The Kathu Solar Park is a 100MWp concentrated solar power (CSP) plant currently being built 10 km outside the town of Kathu near the Sishen Iron Ore mine in the Northern Cape.
The developer of the project is Engie (formerly known as GDF Suez), one of the largest Independent Power Producers in the world with 117GW installed power (21.5GW from renewable energy sources). This is approximately three times the installed capacity of Eskom!
Providing inflation-linked debt
Futuregrowth is part of the lender consortium, which is predominantly made up of the major local banks and development finance institutions, providing the project with inflation-linked debt. This debt enables the project to better match its debt repayments to the tariff received from generating electricity as both are linked to the Consumer Price Index (CPI). As such, the project is better able to optimise its capital structure, thus enabling it to charge a lower energy tariff to Eskom.
The project
The Kathu project was awarded preferred bidder status in the Round 3 CSP bidding window of South Africa’s Renewable Energy Independent Power Producer Procurement Programme (REIPPPP). In order to be awarded this status, Kathu Solar Park had to be one of the 17 projects selected out of 93 bids submitted in the third bid window. Projects were evaluated on the basis of both tariff charged for energy generated and local content (procurement and employment).
The project applies CSP technology – specifically, parabolic trough technology. This technology uses a field of curved mirrors which focus the sun’s heat onto a thin pipe with heat transfer oil running through it.
The oil is heated to over 350⁰C and this heat is used to create steam. This steam is used to generate power similarly to a typical thermal power plant using a steam turbine. In other words, the key difference between a coal fired power station and the parabolic trough CSP power station is the way in which the steam is produced; one from coal, the other from the sun.
Source: CSP World
Storage: The game changer
The Kathu plant, being a CSP plant, has a key feature that makes it unique compared to other renewable energy technologies - storage. The plant is able to generate power at maximum power output for 4.5 hours after the sun has set. This is achieved by heating up molten salt during daylight hours from 228⁰C “cold” salts up to 382⁰C hot salts. The salt is stored in thermal storage tanks which maintain the high temperature. After sunset, the plant uses the molten salt to generate steam instead of the heat transfer fluid.
CSP plants like Kathu address the major drawback to traditional renewable energy plants, namely timing.
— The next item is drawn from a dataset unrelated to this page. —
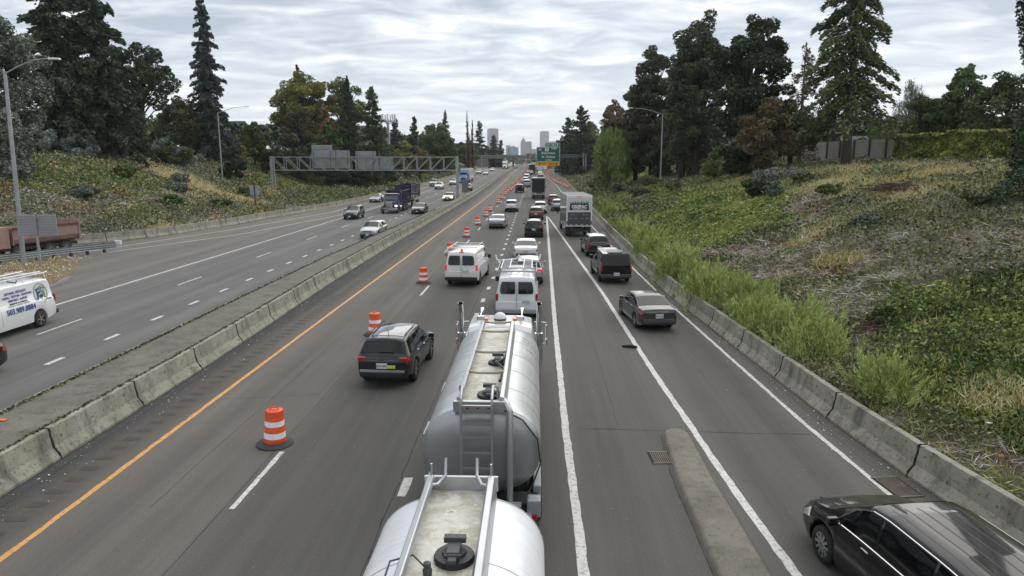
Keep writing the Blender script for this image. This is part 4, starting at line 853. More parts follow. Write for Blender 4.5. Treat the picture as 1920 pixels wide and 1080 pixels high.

The intermittent nature of the wind and solar resource results in power being generated at a time when it is not necessarily required. For example, solar PV plants’ peak production is at noon while South Africa’s peak demand time is after 5pm. In order to “transfer” this energy generated to the peak demand time, a pump storage facility is required. But this comes at an additional cost that is not often factored in.
Through its built-in storage capacity, the Kathu project is able to produce at peak capacity during this peak demand time. In effect, the plant is able to bridge the gap between traditional renewable energy technologies (solar PV and wind) and “dirty” base load power such as coal. The Kathu project is able to generate electricity when the economy requires it and is able to do this in an environmentally sustainable way!
Alignment with pension funds
Investing in this project via an inflation-linked debt instrument gives our clients the advantage of protecting purchasing power while earning appropriate risk-adjusted returns. Given that the inflation outlook in South Africa in the medium term is around 6%, this remains an important consideration for our pension fund clients.